::: Source data :::

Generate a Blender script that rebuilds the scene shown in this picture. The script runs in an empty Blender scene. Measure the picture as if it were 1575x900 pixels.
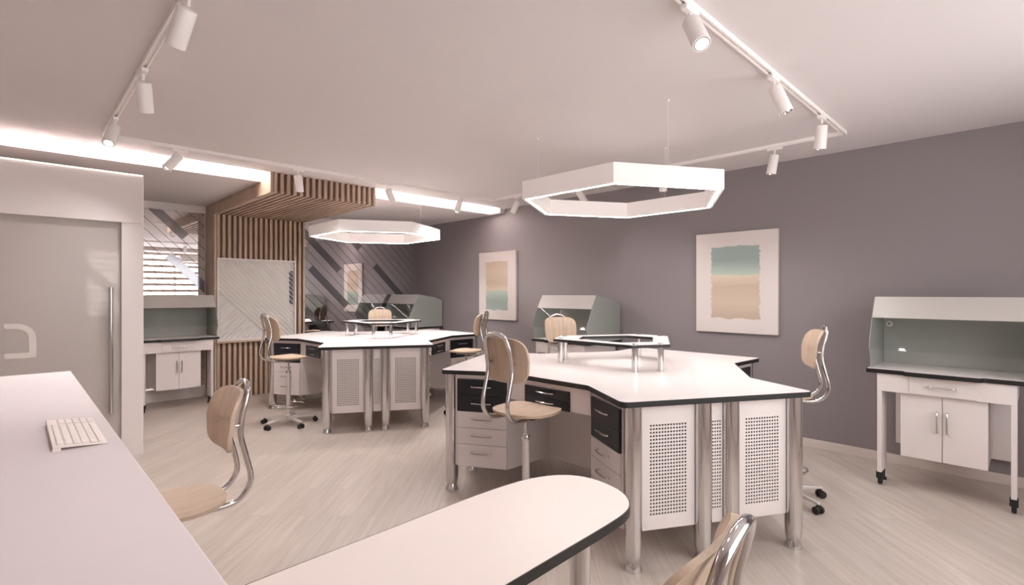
import bpy, math, random
from mathutils import Vector, Matrix
random.seed(7)
scene = bpy.context.scene
COL = scene.collection
PI = math.pi
R = math.radians

# ------------------------------------------------------------------ helpers
def lin(c):
    c /= 255.0
    return c / 12.92 if c <= 0.04045 else ((c + 0.055) / 1.055) ** 2.4

def rgb(r, g, b):
    return (lin(r), lin(g), lin(b), 1.0)

class MB:
    """collects geometry, then links it as one mesh object"""
    def __init__(self):
        self.v, self.f, self.m = [], [], []
    def add(self, verts, faces, mi=0):
        o = len(self.v)
        self.v += [tuple(p) for p in verts]
        for fc in faces:
            self.f.append(tuple(i + o for i in fc)); self.m.append(mi)
        return self
    def box(self, x0, x1, y0, y1, z0, z1, mi=0):
        vs = [(x, y, z) for z in (z0, z1) for y in (y0, y1) for x in (x0, x1)]
        return self.add(vs, [(0, 2, 3, 1), (4, 5, 7, 6), (0, 1, 5, 4), (2, 6, 7, 3), (0, 4, 6, 2), (1, 3, 7, 5)], mi)
    def prism(self, poly, z0, z1, mi=0, top=None, side=None):
        """CCW polygon in XY extruded in z"""
        n = len(poly)
        vs = [(p[0], p[1], z0) for p in poly] + [(p[0], p[1], z1) for p in poly]
        self.add(vs, [tuple(reversed(range(n)))], mi)
        o = len(self.v) - 2 * n
        self.f.append(tuple(range(o + n, o + 2 * n))); self.m.append(mi if top is None else top)
        for i in range(n):
            j = (i + 1) % n
            s = mi if side is None else (side[i] if isinstance(side, (list, tuple)) else side)
            self.f.append((o + i, o + j, o + n + j, o + n + i)); self.m.append(s)
        return self
    def ring(self, outer, inner, z0, z1, mi=0):
        n = len(outer)
        vs = [(p[0], p[1], z) for z in (z0, z1) for q in (outer, inner) for p in q]
        fs = []
        for i in range(n):
            j = (i + 1) % n
            fs += [(i, j, 2 * n + j, 2 * n + i), (n + j, n + i, 3 * n + i, 3 * n + j),
                   (2 * n + i, 2 * n + j, 3 * n + j, 3 * n + i), (j, i, n + i, n + j)]
        return self.add(vs, fs, mi)
    def lathe(self, prof, seg=24, mi=0, M=None, cap=True):
        """prof: list of (r, z), bottom to top; axis z"""
        vs, fs = [], []
        n = len(prof)
        for (r, z) in prof:
            for k in range(seg):
                a = 2 * PI * k / seg
                vs.append((r * math.cos(a), r * math.sin(a), z))
        for i in range(n - 1):
            for k in range(seg):
                l = (k + 1) % seg
                fs.append((i * seg + k, i * seg + l, (i + 1) * seg + l, (i + 1) * seg + k))
        if cap:
            fs.append(tuple(reversed(range(seg))))
            fs.append(tuple(range((n - 1) * seg, n * seg)))
        if M is not None:
            vs = [M @ Vector(p) for p in vs]
        return self.add(vs, fs, mi)
    def tube(self, pts, r, seg=10, mi=0, closed=False):
        pts = [Vector(p) for p in pts]
        n = len(pts)
        vs, fs = [], []
        up = None
        for i in range(n):
            if closed:
                t = (pts[(i + 1) % n] - pts[i - 1]).normalized()
            else:
                t = (pts[min(i + 1, n - 1)] - pts[max(i - 1, 0)]).normalized()
            if up is None:
                up = Vector((0, 0, 1)) if abs(t.z) < 0.9 else Vector((1, 0, 0))
            a = (up - t * up.dot(t)).normalized(); up = a
            b = t.cross(a)
            rr = r[i] if isinstance(r, (list, tuple)) else r
            for k in range(seg):
                q = 2 * PI * k / seg
                vs.append(pts[i] + a * (rr * math.cos(q)) + b * (rr * math.sin(q)))
        for i in range(n if closed else n - 1):
            j = (i + 1) % n
            for k in range(seg):
                l = (k + 1) % seg
                fs.append((i * seg + k, i * seg + l, j * seg + l, j * seg + k))
        if not closed:
            fs.append(tuple(reversed(range(seg)))); fs.append(tuple(range((n - 1) * seg, n * seg)))
        return self.add(vs, fs, mi)
    def xform(self, M):
        self.v = [tuple(M @ Vector(p)) for p in self.v]
        return self
    def build(self, name, mat, parent=None, bevel=0.0, smooth=True, seg=2):
        me = bpy.data.meshes.new(name)
        me.from_pydata(self.v, [], self.f)
        for m in (mat if isinstance(mat, (list, tuple)) else [mat]):
            me.materials.append(m)
        me.polygons.foreach_set('material_index', self.m)
        if smooth:
            me.polygons.foreach_set('use_smooth', [True] * len(me.polygons))
            me.set_sharp_from_angle(angle=R(32))
        me.update()
        o = bpy.data.objects.new(name, me)
        COL.objects.link(o)
        if parent is not None:
            o.parent = parent
        if bevel > 0:
            b = o.modifiers.new('bevel', 'BEVEL')
            b.width = bevel; b.segments = seg; b.limit_method = 'ANGLE'; b.angle_limit = R(40)
            b.harden_normals = False
        return o

def thing(name, label, cat, loc=(0, 0, 0), rz=0, group=None):
    o = bpy.data.objects.new(name, None); COL.objects.link(o)
    o.location = loc; o.rotation_euler = (0, 0, rz)
    o.empty_display_size = 0.1
    tag(o, label, cat, group)
    return o

def tag(o, label, cat, group=None):
    o['label'] = label; o['category'] = cat
    if group: o['group'] = group
    return o

def struct(o):
    o['kind'] = 'structure'
    return o

def copy_tree(o, parent=None):
    c = o.copy(); COL.objects.link(c)
    if parent is not None:
        c.parent = parent
    for ch in list(o.children):
        copy_tree(ch, c)
    return c

def catmull(pts, n=6):
    P = [Vector(p) for p in pts]
    out = []
    for i in range(len(P) - 1):
        p0 = P[max(i - 1, 0)]; p1 = P[i]; p2 = P[i + 1]; p3 = P[min(i + 2, len(P) - 1)]
        for k in range(n):
            t = k / n
            out.append(0.5 * ((2 * p1) + (p2 - p0) * t + (2 * p0 - 5 * p1 + 4 * p2 - p3) * t * t + (3 * p1 - p0 - 3 * p2 + p3) * t ** 3))
    out.append(P[-1])
    return out

def rounded(poly, rad, seg=5):
    """round the corners of a CCW polygon; rad: number or list"""
    out = []
    n = len(poly)
    for i in range(n):
        r = rad[i] if isinstance(rad, (list, tuple)) else rad
        p = Vector(poly[i]); a = Vector(poly[i - 1]); b = Vector(poly[(i + 1) % n])
        if r <= 0:
            out.append((p.x, p.y)); continue
        d1 = (a - p).normalized(); d2 = (b - p).normalized()
        ang = d1.angle(d2)
        t = min(r / math.tan(ang / 2), (a - p).length * 0.45, (b - p).length * 0.45)
        for k in range(seg + 1):
            s = k / seg
            q = (p + d1 * t) * (1 - s) ** 2 + p * 2 * s * (1 - s) + (p + d2 * t) * s * s
            out.append((q.x, q.y))
    return out

def inset(poly, d):
    n = len(poly); out = []
    for i in range(n):
        p = Vector(poly[i]); a = Vector(poly[i - 1]); b = Vector(poly[(i + 1) % n])
        e1 = (p - a).normalized(); e2 = (b - p).normalized()
        n1 = Vector((-e1.y, e1.x)); n2 = Vector((-e2.y, e2.x))
        m = n1 + n2
        m = m / max(0.2, m.dot(n1)) if m.length > 1e-6 else n1
        q = p + m * d
        out.append((q.x, q.y))
    return out

def clip(poly, a, b, c):
    """keep the side a*x + b*y <= c"""
    out = []
    n = len(poly)
    for i in range(n):
        p, q = poly[i], poly[(i + 1) % n]
        dp = a * p[0] + b * p[1] - c; dq = a * q[0] + b * q[1] - c
        if dp <= 0: out.append(p)
        if dp * dq < 0:
            t = dp / (dp - dq)
            out.append((p[0] + (q[0] - p[0]) * t, p[1] + (q[1] - p[1]) * t))
    return out

# ------------------------------------------------------------------ materials
def mat(name, col, rough=0.5, metal=0.0, spec=0.5, noise=0.0, nscale=30.0, coat=0.0):
    m = bpy.data.materials.new(name); m.use_nodes = True
    nt = m.node_tree; b = nt.nodes['Principled BSDF']
    b.inputs['Base Color'].default_value = col
    b.inputs['Roughness'].default_value = rough
    b.inputs['Metallic'].default_value = metal
    b.inputs['Specular IOR Level'].default_value = spec
    b.inputs['Coat Weight'].default_value = coat
    tc = nt.nodes.new('ShaderNodeTexCoord')
    nz = nt.nodes.new('ShaderNodeTexNoise'); nz.inputs['Scale'].default_value = nscale
    nz.inputs['Detail'].default_value = 4
    nt.links.new(tc.outputs['Object'], nz.inputs['Vector'])
    if noise > 0:
        mx = nt.nodes.new('ShaderNodeMix'); mx.data_type = 'RGBA'
        mx.inputs[6].default_value = tuple(c * (1 - noise) for c in col[:3]) + (1,)
        mx.inputs[7].default_value = tuple(min(1, c * (1 + noise)) for c in col[:3]) + (1,)
        nt.links.new(nz.outputs['Fac'], mx.inputs[0])
        nt.links.new(mx.outputs[2], b.inputs['Base Color'])
    mr = nt.nodes.new('ShaderNodeMapRange')
    mr.inputs['To Min'].default_value = max(0.0, rough - 0.03)
    mr.inputs['To Max'].default_value = min(1, rough + 0.03)
    nt.links.new(nz.outputs['Fac'], mr.inputs['Value'])
    nt.links.new(mr.outputs['Result'], b.inputs['Roughness'])
    return m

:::

▸ **The request**
Restate each line from the start of the listing through the line bearing "R = math.radians" word for word. Drop the pictures.

▸ **Correct output**
Generate a Blender script that rebuilds the scene shown in this picture. The script runs in an empty Blender scene. Measure the picture as if it were 1575x900 pixels.
import bpy, math, random
from mathutils import Vector, Matrix
random.seed(7)
scene = bpy.context.scene
COL = scene.collection
PI = math.pi
R = math.radians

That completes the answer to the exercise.